Lady Black at Holy Blossom Temple

Wanda and I attended a lecture by Lady Black of Crossharbour (Mrs. Barbara Amiel Black) last night at Holy Blossom Temple, which later turned out to be something of a mistake.  The temple had a capacity crowd, and we were fortunate to gain seats in the sanctuary by virtue of being a member / friend.  Also in the crowd was husband Lord Black, sponsor Mrs. Heather Reisman, and two rows ahead of me, someone who looked an awful lot like the Hon. Hilary M. Weston, CM, OOnt, former Lieutenant-Governor of Ontario.

Lady Black was introduced by producer Mr. Robert Lantos, who gave a touching account of her admirable qualities — quite contradictory to the scheming "Cruella de Vil" treatment in a recent biography.  Mr. Lantos did not seem to enjoy public speaking in front of so large a crowd and his manner was occasionally awkward, but there was no mistaking the sincerity of his esteem for the keynote speaker.  She had defended the producer and some of his controversial movies in her journalistic endeavours, and I think this was his way of defending her from the latest attacks by her detractors.

Lady Black herself defies description.  Although sixty-six years old, she looks decades younger.  She has an excellent speaking voice, precise diction and a delightful English accent — highly reminiscent of Dame Julie Andrews.  One half-expects that at any moment she will break out into a rousing rendition of My Favourite Things with the von Trapp children.

Unfortunately I did not pay as close attention to her lecture as I would have liked.  The dehydration caught up with me halfway through the evening and I had to depart the sanctuary lest I suffer the indignity of passing out or tossing my cookies 1) in a house of worship; 2) in front of life peers Lord and Lady Black; and 3) in front of a former representative of the Sovereign.  I am grateful to usher Jeff and doctor Abe of Holy Blossom for responding so quickly.

What I do recall of the lecture was that Lady Black spoke at length about the survival of Israel and its rationale — a topic largely reprised from her own Daily Telegraph column which I can only find reproduced on the net here.  It is worth the read if you can get by the awkward centre-aligned formatting.

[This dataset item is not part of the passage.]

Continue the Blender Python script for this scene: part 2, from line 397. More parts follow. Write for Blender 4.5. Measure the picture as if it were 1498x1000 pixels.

As a fellow who grew up surrounded by Jews, went to high school that closed on Jewish holy days, and whose adolescent friends were predominantly Jews, I am not exactly an impartial judge.  Quite a few of my high school contemporaries had served a portion of their compulsory military service, or were in Canada because their parents could no longer tolerate the risks of such service.  I spent a lot of time at friends’ households, learning about shabbat customs through example and participation.  I have a great deal of affection for adherents of the Jewish faith because they have often been, quietly and inconspicuously, the best exemplars of Judæo-Christian charity and selflessness.

This is not, I realise, an adequate argument for a secular Jewish state ensconced in its ancestral Middle Eastern geography.  I do, however, think that there is something to Lady Black’s argument that without the possibility of Israel, certain elements of the Jewish faith become reduced to an empty shell.